I choć mogłoby się wydawać, że podczas warsztatów skupiano się tylko i wyłącznie na przekazywaniu specjalistycznej wiedzy związanej stricte z kreowaniem marki, to zapewniam, że wcale tak nie było. Zostaliśmy również zapoznani z najnowszymi trendami projektowania logotypów i obejrzeliśmy naprawdę sporo przykładów najlepiej wykonanych stron internetowych na świecie (znalazło się również kilka tych naprawdę złych, tak dla zachowania równowagi i uzmysłowienia sobie, jak nie należy projektować!). Sprawdziliśmy, jak oddziałuje na odbiorców kolorystyka zarówno samego logo, jak i strony oraz udowodniliśmy dlaczego zmiany są dobre, nawet te na pierwszy rzut oka niezauważalne.
źródło: fresh.com.pl/blog
W przerwach nie zabrakło tego, co każdy z nas lubi chyba najbardziej, czyli kawy, herbaty i odrobiny słodkości. A co do lunchu, cóż… wspólne posiłki są zawsze dobrym sposobem na nawiązanie nowych, ciekawych znajomości, wymianę cennych spostrzeżeń i wizytówek:)
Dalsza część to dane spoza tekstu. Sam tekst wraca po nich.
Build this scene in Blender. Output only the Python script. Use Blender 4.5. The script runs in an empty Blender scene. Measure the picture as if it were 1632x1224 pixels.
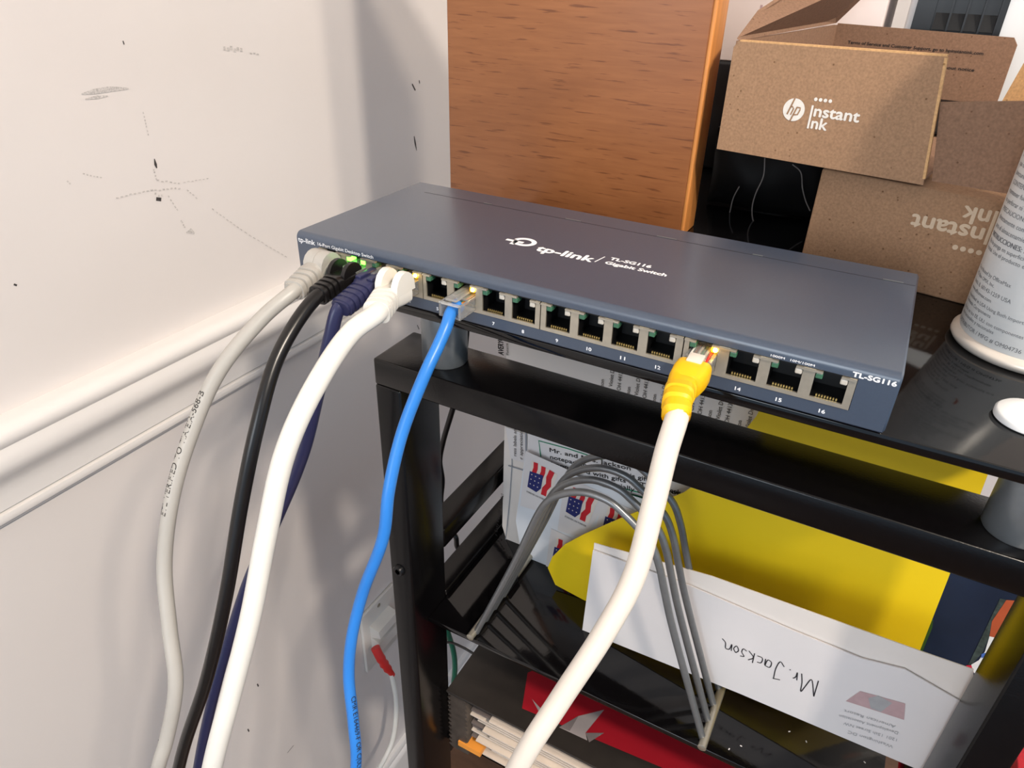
import bpy, bmesh, math, random
from mathutils import Vector, Matrix, Euler
S = bpy.context.scene
COL = S.collection
random.seed(7)

# ------------------------------------------------------------------ camera
cam_d = bpy.data.cameras.new('camera')
cam = bpy.data.objects.new('camera', cam_d)
COL.objects.link(cam)
cam.location = (0.26640, -0.26138, 0.15092)
cam.rotation_euler = (1.02981, -0.024465, 0.499568)
cam_d.sensor_fit = 'HORIZONTAL'
cam_d.sensor_width = 36.0
cam_d.lens = 36.0 * 1144.85 / 1632.0
cam_d.clip_start = 0.01
S.camera = cam

# ------------------------------------------------------------------ world, lamps, exposure
W = bpy.data.worlds.new('world'); S.world = W
W.use_nodes = True
bg = W.node_tree.nodes['Background']
bg.inputs[0].default_value = (0.60, 0.79, 1.0, 1)
bg.inputs[1].default_value = 0.86

def area(name, loc, target, size, power, color):
    d = bpy.data.lights.new(name, 'AREA')
    d.shape = 'DISK'; d.size = size; d.energy = power; d.color = color
    o = bpy.data.objects.new(name, d); COL.objects.link(o)
    o.location = loc
    o.rotation_euler = (Vector(target) - Vector(loc)).to_track_quat('-Z', 'Y').to_euler()
    return o
area('ceiling_lamp', (1.42, -0.86, 1.32), (-0.21, 0.05, -0.1), 0.13, 33, (1.0, 0.885, 0.755))
area('ceiling_lamp', (1.46, -0.54, 1.32), (-0.21, 0.05, -0.1), 0.13, 15, (1.0, 0.86, 0.70))
area('window_light', (0.05, -2.35, 0.48), (0.1, 0.1, -0.1), 1.2, 24, (0.88, 0.94, 1.0))
S.view_settings.view_transform = 'Standard'
S.view_settings.look = 'None'
S.view_settings.gamma = 1.0
S.view_settings.exposure = 0.0
try: S.view_settings.use_curve_mapping = False
except Exception: pass

# ------------------------------------------------------------------ materials
def sl(c):
    return tuple(((v/255.0)/12.92 if v/255.0 <= 0.04045 else ((v/255.0+0.055)/1.055)**2.4) for v in c)
def mat(name, rgb, rough=0.5, metal=0.0, spec=0.5, emit=None, estr=0, trans=0, coat=0, crough=0.1, bump=0, bscale=200, var=0, vscale=60, ior=1.45, stretch=(1,1,1)):
    m = bpy.data.materials.new(name); m.use_nodes = True
    nt = m.node_tree; b = nt.nodes['Principled BSDF']
    c = sl(rgb)
    b.inputs['Base Color'].default_value = (*c, 1)
    b.inputs['Roughness'].default_value = rough
    b.inputs['Metallic'].default_value = metal
    b.inputs['Specular IOR Level'].default_value = spec
    b.inputs['Transmission Weight'].default_value = trans
    b.inputs['Coat Weight'].default_value = coat
    b.inputs['IOR'].default_value = ior
    b.inputs['Coat Roughness'].default_value = crough
    if emit:
        b.inputs['Emission Color'].default_value = (*sl(emit), 1)
        b.inputs['Emission Strength'].default_value = estr
    tc = mp = None
    if var or bump:
        tc = nt.nodes.new('ShaderNodeTexCoord'); mp = nt.nodes.new('ShaderNodeMapping')
        mp.inputs['Scale'].default_value = stretch
        nt.links.new(tc.outputs['Object'], mp.inputs['Vector'])
    if var:
        n = nt.nodes.new('ShaderNodeTexNoise'); n.inputs['Scale'].default_value = vscale
        n.inputs['Detail'].default_value = 6
        nt.links.new(mp.outputs['Vector'], n.inputs['Vector'])
        r = nt.nodes.new('ShaderNodeValToRGB')
        r.color_ramp.elements[0].position = 0.3; r.color_ramp.elements[1].position = 0.7
        r.color_ramp.elements[0].color = (*[max(0, v*(1-var)) for v in c], 1)
        r.color_ramp.elements[1].color = (*[min(1, v*(1+var)) for v in c], 1)
        nt.links.new(n.outputs['Fac'], r.inputs['Fac'])
        nt.links.new(r.outputs['Color'], b.inputs['Base Color'])
    if bump:
        n2 = nt.nodes.new('ShaderNodeTexNoise'); n2.inputs['Scale'].default_value = bscale
        n2.inputs['Detail'].default_value = 4
        nt.links.new(mp.outputs['Vector'], n2.inputs['Vector'])
        bp = nt.nodes.new('ShaderNodeBump'); bp.inputs['Strength'].default_value = bump
        bp.inputs['Distance'].default_value = 0.001
        nt.links.new(n2.outputs['Fac'], bp.inputs['Height'])
        nt.links.new(bp.outputs['Normal'], b.inputs['Normal'])
    return m

def wood_mat():
    m = bpy.data.materials.new('stained_wood'); m.use_nodes = True
    nt = m.node_tree; b = nt.nodes['Principled BSDF']; L = nt.links
    tc = nt.nodes.new('ShaderNodeTexCoord')
    def noise(scale, st, detail=8, dist=0.0):
        mp = nt.nodes.new('ShaderNodeMapping'); mp.inputs['Scale'].default_value = st
        mp.inputs['Rotation'].default_value = (0, 0.06, 0)
        n = nt.nodes.new('ShaderNodeTexNoise'); n.inputs['Scale'].default_value = scale
        n.inputs['Detail'].default_value = detail; n.inputs['Distortion'].default_value = dist
        L.new(tc.outputs['Object'], mp.inputs['Vector']); L.new(mp.outputs['Vector'], n.inputs['Vector'])
        return n
    big = noise(11, (0.7, 1, 1.6), 4, 0.8)
    fine = noise(150, (0.22, 1, 2.6), 8, 0.4)
    pores = noise(330, (0.13, 1, 1.8), 3, 0.1)
    r1 = nt.nodes.new('ShaderNodeValToRGB')
    r1.color_ramp.elements[0].position = 0.32; r1.color_ramp.elements[1].position = 0.68
    r1.color_ramp.elements[0].color = (*sl((138, 86, 50)), 1)
    r1.color_ramp.elements[1].color = (*sl((156, 100, 60)), 1)
    L.new(big.outputs['Fac'], r1.inputs['Fac'])
    r2 = nt.nodes.new('ShaderNodeValToRGB')
    r2.color_ramp.elements[0].position = 0.3; r2.color_ramp.elements[1].position = 0.7
    r2.color_ramp.elements[0].color = (0.84, 0.81, 0.78, 1); r2.color_ramp.elements[1].color = (1.0, 1.0, 1.0, 1)
    L.new(fine.outputs['Fac'], r2.inputs['Fac'])
    r3 = nt.nodes.new('ShaderNodeValToRGB')
    r3.color_ramp.elements[0].position = 0.32; r3.color_ramp.elements[1].position = 0.40
    r3.color_ramp.elements[0].color = (0.55, 0.48, 0.44, 1); r3.color_ramp.elements[1].color = (1, 1, 1, 1)
    L.new(pores.outputs['Fac'], r3.inputs['Fac'])
    def mul(a, bb):
        x = nt.nodes.new('ShaderNodeMix'); x.data_type = 'RGBA'; x.blend_type = 'MULTIPLY'
        x.inputs[0].default_value = 1.0
        L.new(a, x.inputs[6]); L.new(bb, x.inputs[7]); return x.outputs[2]
    o = mul(mul(r1.outputs['Color'], r2.outputs['Color']), r3.outputs['Color'])
    L.new(o, b.inputs['Base Color'])
    b.inputs['Roughness'].default_value = 0.42
    return m

def cardboard_mat(name, rgb):
    m = bpy.data.materials.new(name); m.use_nodes = True
    nt = m.node_tree; b = nt.nodes['Principled BSDF']; L = nt.links
    c = sl(rgb)
    tc = nt.nodes.new('ShaderNodeTexCoord')
    n = nt.nodes.new('ShaderNodeTexNoise'); n.inputs['Scale'].default_value = 800; n.inputs['Detail'].default_value = 6
    L.new(tc.outputs['Object'], n.inputs['Vector'])
    r = nt.nodes.new('ShaderNodeValToRGB')
    r.color_ramp.elements[0].position = 0.28; r.color_ramp.elements[1].position = 0.72
    r.color_ramp.elements[0].color = (*[v*0.80 for v in c], 1); r.color_ramp.elements[1].color = (*[min(1, v*1.13) for v in c], 1)
    L.new(n.outputs['Fac'], r.inputs['Fac'])
    v = nt.nodes.new('ShaderNodeTexVoronoi'); v.inputs['Scale'].default_value = 170
    L.new(tc.outputs['Object'], v.inputs['Vector'])
    r2 = nt.nodes.new('ShaderNodeValToRGB')
    r2.color_ramp.elements[0].position = 0.06; r2.color_ramp.elements[1].position = 0.11
    r2.color_ramp.elements[0].color = (0.55, 0.5, 0.45, 1); r2.color_ramp.elements[1].color = (1, 1, 1, 1)
    L.new(v.outputs['Distance'], r2.inputs['Fac'])
    x = nt.nodes.new('ShaderNodeMix'); x.data_type = 'RGBA'; x.blend_type = 'MULTIPLY'; x.inputs[0].default_value = 1
    L.new(r.outputs['Color'], x.inputs[6]); L.new(r2.outputs['Color'], x.inputs[7])
    L.new(x.outputs[2], b.inputs['Base Color'])
    b.inputs['Roughness'].default_value = 0.85
    b.inputs['Specular IOR Level'].default_value = 0.2
    return m

M = {}
M['wall'] = mat('wall_paint', (218, 212, 209), 0.32, spec=0.5, bump=0.06, bscale=60, var=0.012, vscale=9)
M['trim'] = mat('trim_paint', (222, 218, 215), 0.28)
M['floor'] = mat('wood_floor', (92, 66, 48), 0.3, var=0.25, vscale=12, stretch=(1, 6, 1))
M['ceiling'] = mat('ceiling_paint', (225, 222, 218), 0.8, bump=0.05, bscale=80)
M['scuff'] = mat('grey_scuff', (190, 185, 182), 0.7, var=0.3, vscale=900)
M['scuff_dark'] = mat('dark_scuff', (62, 58, 58), 0.7, var=0.3, vscale=900)
M['case'] = mat('slate_blue_metal', (54, 66, 84), 0.38, spec=0.7, coat=0.7, crough=0.22, bump=0.03, bscale=3000, var=0.04, vscale=900)
M['white_ink'] = mat('white_ink', (232, 233, 236), 0.6, var=0.03, vscale=300)
M['cavity'] = mat('black_port_plastic', (9, 9, 10), 0.45, var=0.2, vscale=300)
M['port'] = mat('port_shield_metal', (190, 182, 166), 0.32, metal=0.75, var=0.06, vscale=400)
M['gold'] = mat('gold_contact', (196, 172, 110), 0.3, metal=0.9, var=0.05, vscale=500)
M['led_off_g'] = mat('green_lens', (66, 112, 88), 0.25, trans=0.2, var=0.05, vscale=500)
M['led_off_w'] = mat('clear_lens', (205, 200, 190), 0.25, trans=0.2, var=0.05, vscale=500)
M['led_y'] = mat('amber_light', (255, 190, 30), 0.3, emit=(255, 186, 20), estr=6.0)
M['led_hot'] = mat('amber_light_core', (255, 235, 170), 0.3, emit=(255, 226, 130), estr=9.0)
M['led_g'] = mat('green_light', (140, 255, 90), 0.3, emit=(110, 255, 70), estr=5.0)
M['blackmetal'] = mat('black_painted_metal', (8, 7, 8), 0.22, spec=0.34, bump=0.05, bscale=900, var=0.15, vscale=300)
M['glass'] = mat('black_glass', (8, 7, 8), 0.07, spec=0.55, bump=0.012, bscale=500, var=0.2, vscale=40)
M['post'] = mat('grey_steel_post', (122, 127, 131), 0.33, metal=0.55, var=0.04, vscale=200)
M['bolt'] = mat('dark_bolt', (30, 30, 32), 0.3, metal=0.6, var=0.1, vscale=500)
M['wood'] = wood_mat()
M['edgewood'] = mat('light_wood_edge', (205, 135, 72), 0.4, var=0.15, vscale=40, stretch=(6, 6, 0.4))
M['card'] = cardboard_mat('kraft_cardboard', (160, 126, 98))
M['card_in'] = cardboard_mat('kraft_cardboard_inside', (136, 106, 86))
M['card_edge'] = cardboard_mat('kraft_cardboard_edge', (206, 164, 116))
M['print_white'] = mat('white_print', (226, 220, 212), 0.7, var=0.05, vscale=600)
M['print_faint'] = mat('pale_print', (206, 184, 158), 0.7, var=0.05, vscale=600)
M['print_black'] = mat('black_print', (30, 26, 26), 0.7, var=0.2, vscale=600)
M['print_grey'] = mat('grey_print', (104, 106, 110), 0.6, var=0.1, vscale=600)
M['can'] = mat('white_can_paint', (206, 208, 208), 0.3, var=0.01, vscale=60)
M['rim'] = mat('cream_can_rim', (214, 206, 196), 0.3, metal=0.2, var=0.03, vscale=100)
M['whitepl'] = mat('white_plastic', (232, 234, 235), 0.35, var=0.01, vscale=60)
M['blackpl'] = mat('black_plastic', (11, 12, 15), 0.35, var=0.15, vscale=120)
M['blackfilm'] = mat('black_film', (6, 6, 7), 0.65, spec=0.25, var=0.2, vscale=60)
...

Tak oto w pozytywnej atmosferze niesamowicie szybko upłynęły nam dwa dni szkolenia, dzięki któremu poszerzaliśmy swoją wiedzę na temat budowania wyróżniającej się na rynku marki. Z głowami pełnymi pomysłów i notesami zapisanymi po ostatnią kartkę będziemy testować i wdrażać w życie wszystkie nowe idee.